Drayman loses City Council seat

CITY HALL — City Councilman John Drayman lost his reelection bid on Thursday, four years after he was elected to the dais with widespread support.

After the final vote tally, former Councilman Rafi Manoukian maintained his first-place spot with 10,197 votes, and incumbent Dave Weaver came in second with 9,903, according to the city clerk’s office. Drayman stayed in third place, 61 votes behind Weaver.

Weaver will return to the dais for a fifth term, while Manoukian will return for a third term four years after being ousted by Drayman.

On Thursday, Manoukian credited his win to his fiscally conservative campaign platform that included pledges to cut overtime hours and eliminate the use of employee credit cards as City Hall works to close multi-million-dollar budget shortfalls.

“Given the financial issues with the city, and considering that the budget hearings should be coming up, the budget and the shortfall are the most important issues, and I’m ready to get to work,” he said.

Weaver and Drayman did not respond to requests for comment.

Any request for a recount must be made within five days of the certification of the results on April 18. The candidate requesting the recount must pay for the roughly $12,000 cost, said City Clerk Ardy Kassakhian.

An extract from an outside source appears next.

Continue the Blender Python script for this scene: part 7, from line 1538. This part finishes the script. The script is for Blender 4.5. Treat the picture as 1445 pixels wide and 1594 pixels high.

The candidates had anxiously awaited the results since the April 5 election, when preliminary voter returns left the top three finishers with margins too slim to allow the declaration of a winner.

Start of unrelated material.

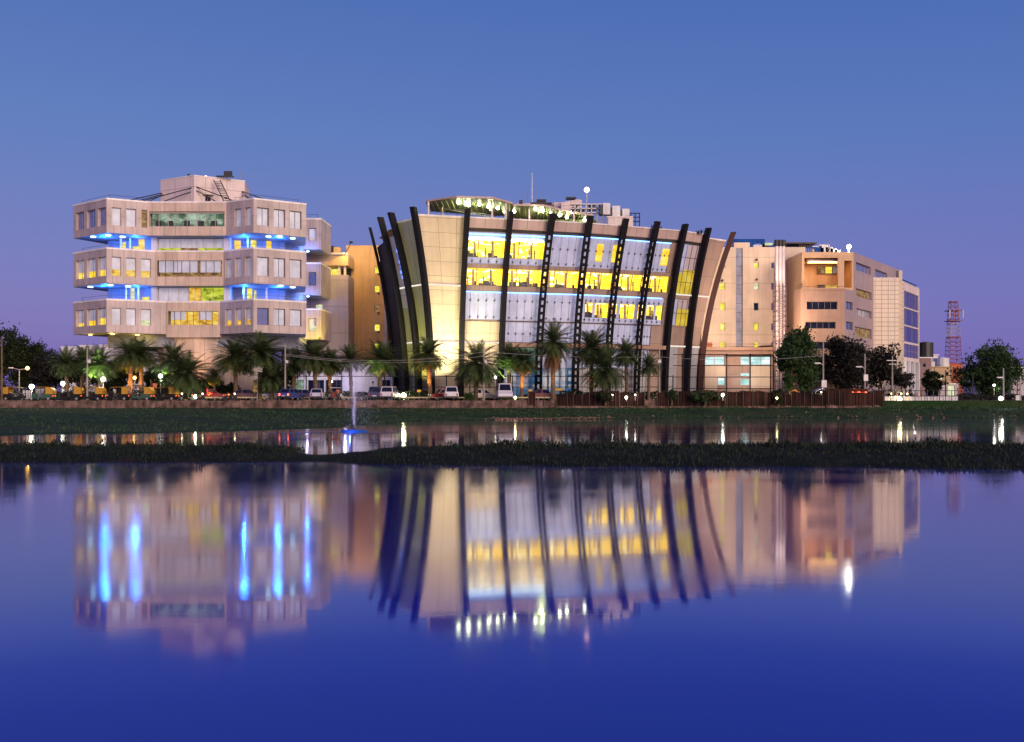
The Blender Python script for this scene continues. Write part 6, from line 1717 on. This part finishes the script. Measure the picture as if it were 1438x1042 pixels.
for px, Y, rz, v, lab in ((20, 127.0, PI, 0, 'yellow topped rickshaw nearest the left edge, by the double arm lamp'), (61, 127.2, .1, 1, 'dark green rickshaw under the right white board'),
                          (101, 127.0, .06, 0, 'yellow topped rickshaw left of the tall concrete pole'), (132, 127.1, -.05, 0, 'yellow topped rickshaw right behind the tall concrete pole'),
                          (168, 127.0, .04, 0, 'rickshaw with a person standing at its front'), (200, 127.2, .0, 1, 'green rickshaw below the paired orange palm trunks'),
                          (235, 127.0, -.04, 0, 'last rickshaw of the row, with orange back, left of the low greenish lamp')):
    if not used[v]: o = rk[v]; used[v] = True
    else: o = copy_tree(rk[v])
    o["label"] = lab; o.location = (xw(px, Y), Y, G + .006); o.rotation_euler = (0, 0, rz)

# red tail lamps and headlamps of stopped motorbikes
def bike_proto():
    o = thing('motorbike', 'x', 'motorbike', (0, 0, 0), 'motorbikes standing on the bank road')
    for x in (-.62, .62): wheel(o, x, 0, .29, .1)
    mb = MB(); mb.tube([(-.62, 0, .3), (-.2, 0, .62), (.35, 0, .72), (.62, 0, .32)], [.05, .07, .06, .04], 6); mb.box((.05, 0, .40), (.42, .24, .34)); mb.ball((.16, 0, .82), .17, 8, 6, (1.5, .8, .7)); mb.build('frame', M['black_paint'], o)
    mb = MB(); mb.box((-.35, 0, .80), (.68, .24, .1)); mb.build('seat', M['black'], o)
    mb = MB(); mb.tube([(.52, -.32, 1.02), (.45, 0, .95), (.52, .32, 1.02)], .025, 5); mb.tube([(.45, 0, .95), (.62, 0, .35)], .035, 5); mb.build('handlebar', M['grey_metal'], o)
    mb = MB(); mb.ball((.6, 0, .85), .1, 8, 6); mb.build('headlight', M['lamp_warm'], o)
    mb = MB(); mb.box((-.78, 0, .68), (.06, .14, .09)); mb.build('tail_light', M['lamp_red'], o)
    return o
bk = bike_proto(); first = True
for px, Y, rz, lab in ((1247, 127.6, -PI / 2 + .3, 'motorbike left of the brightest yellow headlight, under the crossarm pole'), (1263, 126.8, -PI / 2, 'motorbike with the brightest yellow headlight among the people'), (1281, 127.2, PI * .85, 'reddish lit motorbike at the left end of the white wall'),
                       (278, 127.3, 0, 'motorbike left of the red car by the pale guard rail'), (323, 127.3, .1, 'motorbike with lit headlamp before the orange trunk palm'), (262, 127.4, PI, 'motorbike beside the last rickshaw')):
    o = bk if first else copy_tree(bk); first = False
    o["label"] = lab; o.location = (xw(px, Y), Y, G + .006); o.rotation_euler = (0, 0, rz)
lamp('headlight_glow', 'POINT', (xw(1263, 125.6), 125.5, 2.9), 90, (1, .8, .4), None, .2)
post_lamp('dazzling warm lamp low among the motorbikes at the right', 1263.5, 560.5, 125.9, .30, 'lamp_warm', 60, WM)

# red lit bus shelter-like tail lamps line behind the red fence: stopped lorry
def lorry():
    o = thing('parked_lorry', 'long low lorry with a row of red tail lights behind the bright red fence', 'lorry', (xw(1190, 126.6), 126.6, G)); x0, x1 = xw(1158, 126.6), xw(1216, 126.6)
    mb = MB(); mb.box(((x0 + x1) / 2, 126.7, G + .95), (x1 - x0, 1.9, .5)); mb.box(((x0 + x1) / 2, 126.7, G + 1.35), (x1 - x0 - .1, 1.8, .28)); mb.build('body', M['hoard'], o)
    mb = MB()
    for k in range(4): x = x0 + (x1 - x0) * (.45 + .16 * k); mb.ball((x, 125.7, G + 1.02), .13, 8, 6, (1.5, .5, .8))
    mb.build('tail_light', M['lamp_red'], o)
    mb = MB(); mb.box((x0 + (x1 - x0) * .45, 125.72, G + 1.02), ((x1 - x0) * .85, .05, .07)); mb.build('reflector_strip', glow('red_strip', (1, .10, .04), 1.6), o)
    for x in (x0 + .6, x1 - .7, x1 - 1.5):
        for y in (125.9, 127.5): mb = MB(); mb.cyl((x, y, G + .42), .42, .28, 'y', 14); mb.build('wheel', M['tyre'], o)
    lamp('tail_glow', 'POINT', (x1 - 1.5, 125.1, G + 1.2), 40, (1, .12, .04), o, .2)
lorry()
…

On Thursday afternoon, several dozen city officials and residents huddled in the police community room to watch election workers count the roughly 3,150 remaining vote-by-mail and provisional ballots. None of the candidates was present.

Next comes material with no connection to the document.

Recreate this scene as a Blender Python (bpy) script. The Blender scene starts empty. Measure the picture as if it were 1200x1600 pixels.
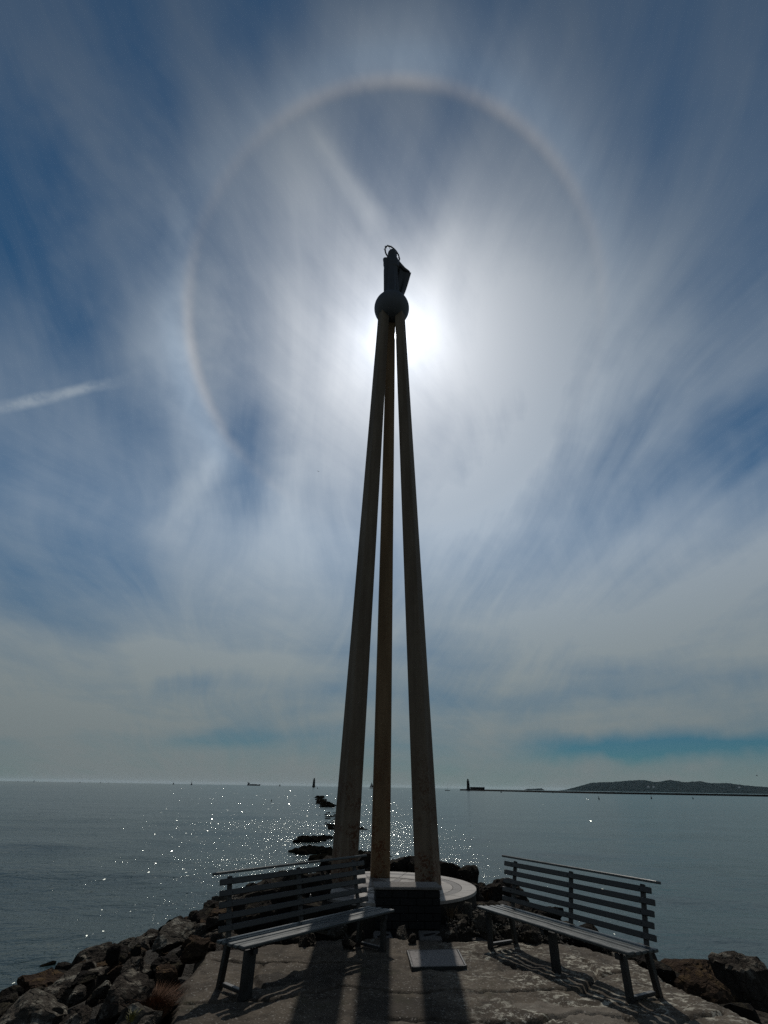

The results mark the end of a contentious election cycle that in its final weeks included heated exchanges between Drayman and city gadfly Mike Mohill, who spent much of his candidacy on the attack.

Mohill railed against Drayman for renovations done on his condo by subcontractors of Advanced Development & Investment Inc. — an affordable housing developer under federal investigation for allegedly bilking Glendale out of millions of dollars. Drayman said that he was unaware of any connection between the subcontractors and ADI.

Drayman later went public during a City Council meeting with Mohill’s decades-old misdemeanor lewd-conduct arrests, prompting Mohill, who is married, to publicly reveal that he is gay. In doing so, Mohill claimed he had been unfairly outed by Drayman, an accusation the councilman strongly refuted.

The campaign season was also affected by stricter campaign finance regulations. The amount of money raised this year plummeted, compared to previous years.

While some at City Hall had worried that fundraising rules would hurt voter turnout, 25,337 ballots were cast, for a participation rate of 24.4% of registered voters, according to the city clerk’s office.

Nearly two-thirds of the votes cast were absentee, with less than 10,000 voters making it to the polls on Tuesday, according to the city clerk’s office.

Kassakhian said he was encouraged by the turnout — which reflected about 300 fewer ballots than were cast in 2009 — at a time when other cities are seeing their participation rates drop.

“If we can do these numbers in this type of a situation, we hope that in future elections, we will only have more,” he said.

With only 61 votes separating Weaver and Drayman in the final results, Kassakhian said the outcome proved the importance of voting.

“Most people have more contacts than that in their cell phone,” he said. “Every single vote counts.”

Weaver and Manoukian will be sworn in at 8 p.m. on Monday in the City Council chambers. The new mayor will also be selected after the ceremony.